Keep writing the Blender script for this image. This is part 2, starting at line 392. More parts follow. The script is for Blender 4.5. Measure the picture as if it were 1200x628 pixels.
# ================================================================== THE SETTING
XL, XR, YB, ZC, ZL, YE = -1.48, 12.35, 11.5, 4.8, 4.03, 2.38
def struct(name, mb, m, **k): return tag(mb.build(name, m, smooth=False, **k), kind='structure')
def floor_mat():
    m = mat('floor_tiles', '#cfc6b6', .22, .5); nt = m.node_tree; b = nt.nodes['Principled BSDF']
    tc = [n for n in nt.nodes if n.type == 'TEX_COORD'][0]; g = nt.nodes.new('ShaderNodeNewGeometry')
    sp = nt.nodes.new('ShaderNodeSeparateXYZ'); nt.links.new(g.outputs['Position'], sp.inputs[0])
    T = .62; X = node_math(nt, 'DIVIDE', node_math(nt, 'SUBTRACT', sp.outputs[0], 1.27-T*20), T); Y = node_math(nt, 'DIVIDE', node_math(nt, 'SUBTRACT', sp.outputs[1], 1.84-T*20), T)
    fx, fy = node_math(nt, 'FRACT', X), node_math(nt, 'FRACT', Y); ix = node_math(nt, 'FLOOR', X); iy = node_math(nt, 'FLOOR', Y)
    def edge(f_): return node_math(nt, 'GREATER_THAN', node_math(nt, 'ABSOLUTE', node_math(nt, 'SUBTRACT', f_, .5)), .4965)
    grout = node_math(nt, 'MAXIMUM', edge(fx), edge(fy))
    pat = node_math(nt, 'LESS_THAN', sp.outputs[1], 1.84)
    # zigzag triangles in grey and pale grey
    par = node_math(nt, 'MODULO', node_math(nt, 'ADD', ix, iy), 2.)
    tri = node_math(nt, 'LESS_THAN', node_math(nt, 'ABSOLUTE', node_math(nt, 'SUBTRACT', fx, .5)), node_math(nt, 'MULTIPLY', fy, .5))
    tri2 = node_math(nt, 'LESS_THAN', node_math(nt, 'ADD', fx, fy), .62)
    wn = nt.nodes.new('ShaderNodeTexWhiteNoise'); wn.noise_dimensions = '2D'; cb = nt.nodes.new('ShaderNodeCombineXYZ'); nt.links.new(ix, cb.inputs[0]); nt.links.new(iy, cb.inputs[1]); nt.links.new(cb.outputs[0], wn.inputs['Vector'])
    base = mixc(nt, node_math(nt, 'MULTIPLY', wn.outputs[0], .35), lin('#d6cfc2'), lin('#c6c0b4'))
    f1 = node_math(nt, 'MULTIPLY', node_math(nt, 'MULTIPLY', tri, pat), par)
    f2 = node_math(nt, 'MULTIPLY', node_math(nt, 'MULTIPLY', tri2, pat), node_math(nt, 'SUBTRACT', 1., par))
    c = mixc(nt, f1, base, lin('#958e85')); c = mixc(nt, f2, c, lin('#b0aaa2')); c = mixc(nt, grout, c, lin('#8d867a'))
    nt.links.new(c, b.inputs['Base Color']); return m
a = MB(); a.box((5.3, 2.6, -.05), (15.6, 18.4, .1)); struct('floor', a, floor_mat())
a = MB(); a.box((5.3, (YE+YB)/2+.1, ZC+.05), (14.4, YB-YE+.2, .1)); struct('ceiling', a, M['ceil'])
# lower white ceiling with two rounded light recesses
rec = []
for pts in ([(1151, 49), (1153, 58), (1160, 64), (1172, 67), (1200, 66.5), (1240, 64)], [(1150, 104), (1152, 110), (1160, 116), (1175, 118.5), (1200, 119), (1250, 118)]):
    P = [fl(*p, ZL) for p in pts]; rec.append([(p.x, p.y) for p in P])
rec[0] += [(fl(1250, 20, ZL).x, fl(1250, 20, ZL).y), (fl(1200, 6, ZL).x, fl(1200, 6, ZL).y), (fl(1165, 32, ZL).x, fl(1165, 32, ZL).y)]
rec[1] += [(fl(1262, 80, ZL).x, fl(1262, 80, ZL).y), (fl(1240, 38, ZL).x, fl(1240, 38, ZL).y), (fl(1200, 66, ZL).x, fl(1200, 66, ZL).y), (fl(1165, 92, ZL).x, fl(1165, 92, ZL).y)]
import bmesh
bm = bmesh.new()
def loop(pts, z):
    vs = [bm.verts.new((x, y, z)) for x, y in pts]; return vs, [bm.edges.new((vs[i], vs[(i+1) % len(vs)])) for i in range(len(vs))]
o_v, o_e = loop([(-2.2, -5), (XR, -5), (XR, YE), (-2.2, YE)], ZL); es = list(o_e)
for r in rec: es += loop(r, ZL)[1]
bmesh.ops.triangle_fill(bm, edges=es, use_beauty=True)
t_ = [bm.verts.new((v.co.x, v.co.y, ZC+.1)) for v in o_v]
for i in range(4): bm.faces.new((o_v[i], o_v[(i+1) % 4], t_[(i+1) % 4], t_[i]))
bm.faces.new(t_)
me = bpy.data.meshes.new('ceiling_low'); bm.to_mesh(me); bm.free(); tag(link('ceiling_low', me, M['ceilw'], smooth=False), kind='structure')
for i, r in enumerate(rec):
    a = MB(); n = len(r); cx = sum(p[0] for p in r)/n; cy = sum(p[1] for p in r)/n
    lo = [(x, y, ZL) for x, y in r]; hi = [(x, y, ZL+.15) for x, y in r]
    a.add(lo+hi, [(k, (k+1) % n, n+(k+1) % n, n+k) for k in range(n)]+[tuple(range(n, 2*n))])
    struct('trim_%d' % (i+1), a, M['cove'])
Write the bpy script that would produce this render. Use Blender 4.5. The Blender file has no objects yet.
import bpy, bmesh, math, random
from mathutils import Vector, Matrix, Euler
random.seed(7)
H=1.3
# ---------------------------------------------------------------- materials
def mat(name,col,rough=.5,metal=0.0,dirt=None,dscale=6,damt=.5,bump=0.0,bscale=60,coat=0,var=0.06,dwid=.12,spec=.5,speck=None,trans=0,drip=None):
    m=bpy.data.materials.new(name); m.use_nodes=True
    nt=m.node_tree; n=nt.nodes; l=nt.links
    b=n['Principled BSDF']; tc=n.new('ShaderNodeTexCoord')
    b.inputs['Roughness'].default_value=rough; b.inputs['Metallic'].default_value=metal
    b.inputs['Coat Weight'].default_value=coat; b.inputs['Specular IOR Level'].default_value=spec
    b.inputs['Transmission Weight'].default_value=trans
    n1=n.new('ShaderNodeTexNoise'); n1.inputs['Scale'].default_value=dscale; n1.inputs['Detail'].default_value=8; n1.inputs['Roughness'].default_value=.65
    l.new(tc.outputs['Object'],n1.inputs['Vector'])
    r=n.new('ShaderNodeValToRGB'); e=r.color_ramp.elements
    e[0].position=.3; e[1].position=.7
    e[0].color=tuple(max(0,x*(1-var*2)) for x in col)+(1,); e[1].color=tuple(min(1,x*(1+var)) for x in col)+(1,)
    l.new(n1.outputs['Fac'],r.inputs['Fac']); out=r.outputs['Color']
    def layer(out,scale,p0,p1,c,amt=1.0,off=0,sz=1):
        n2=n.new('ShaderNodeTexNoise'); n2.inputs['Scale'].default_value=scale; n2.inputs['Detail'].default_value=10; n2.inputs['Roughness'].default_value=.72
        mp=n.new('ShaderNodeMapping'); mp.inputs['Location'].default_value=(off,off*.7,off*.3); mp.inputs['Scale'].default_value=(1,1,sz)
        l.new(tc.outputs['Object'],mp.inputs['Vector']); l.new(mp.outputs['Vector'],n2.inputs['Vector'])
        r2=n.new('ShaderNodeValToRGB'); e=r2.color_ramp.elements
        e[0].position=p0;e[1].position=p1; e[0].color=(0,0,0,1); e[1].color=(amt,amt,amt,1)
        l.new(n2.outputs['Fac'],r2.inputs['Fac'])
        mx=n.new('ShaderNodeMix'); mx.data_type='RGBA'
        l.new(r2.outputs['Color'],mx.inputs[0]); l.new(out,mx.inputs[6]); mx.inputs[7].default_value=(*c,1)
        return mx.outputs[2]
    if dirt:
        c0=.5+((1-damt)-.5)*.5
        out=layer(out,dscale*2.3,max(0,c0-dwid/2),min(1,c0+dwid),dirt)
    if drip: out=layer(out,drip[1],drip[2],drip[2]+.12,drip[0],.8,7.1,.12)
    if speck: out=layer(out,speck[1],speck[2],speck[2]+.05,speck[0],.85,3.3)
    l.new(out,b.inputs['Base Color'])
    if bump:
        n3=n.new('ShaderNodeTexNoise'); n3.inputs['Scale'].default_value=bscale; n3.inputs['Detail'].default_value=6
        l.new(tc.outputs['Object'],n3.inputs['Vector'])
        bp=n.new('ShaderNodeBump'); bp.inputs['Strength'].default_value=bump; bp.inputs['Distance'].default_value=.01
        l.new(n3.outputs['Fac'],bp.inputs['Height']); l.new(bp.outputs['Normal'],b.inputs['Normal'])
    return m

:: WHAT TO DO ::
Search the records for the string "script" and return every line in which it occurs.

:: FINISHED TASK ::
Keep writing the Blender script for this image. This is part 2, starting at line 392. More parts follow. The script is for Blender 4.5. Measure the picture as if it were 1200x628 pixels.
Write the bpy script that would produce this render. Use Blender 4.5. The Blender file has no objects yet.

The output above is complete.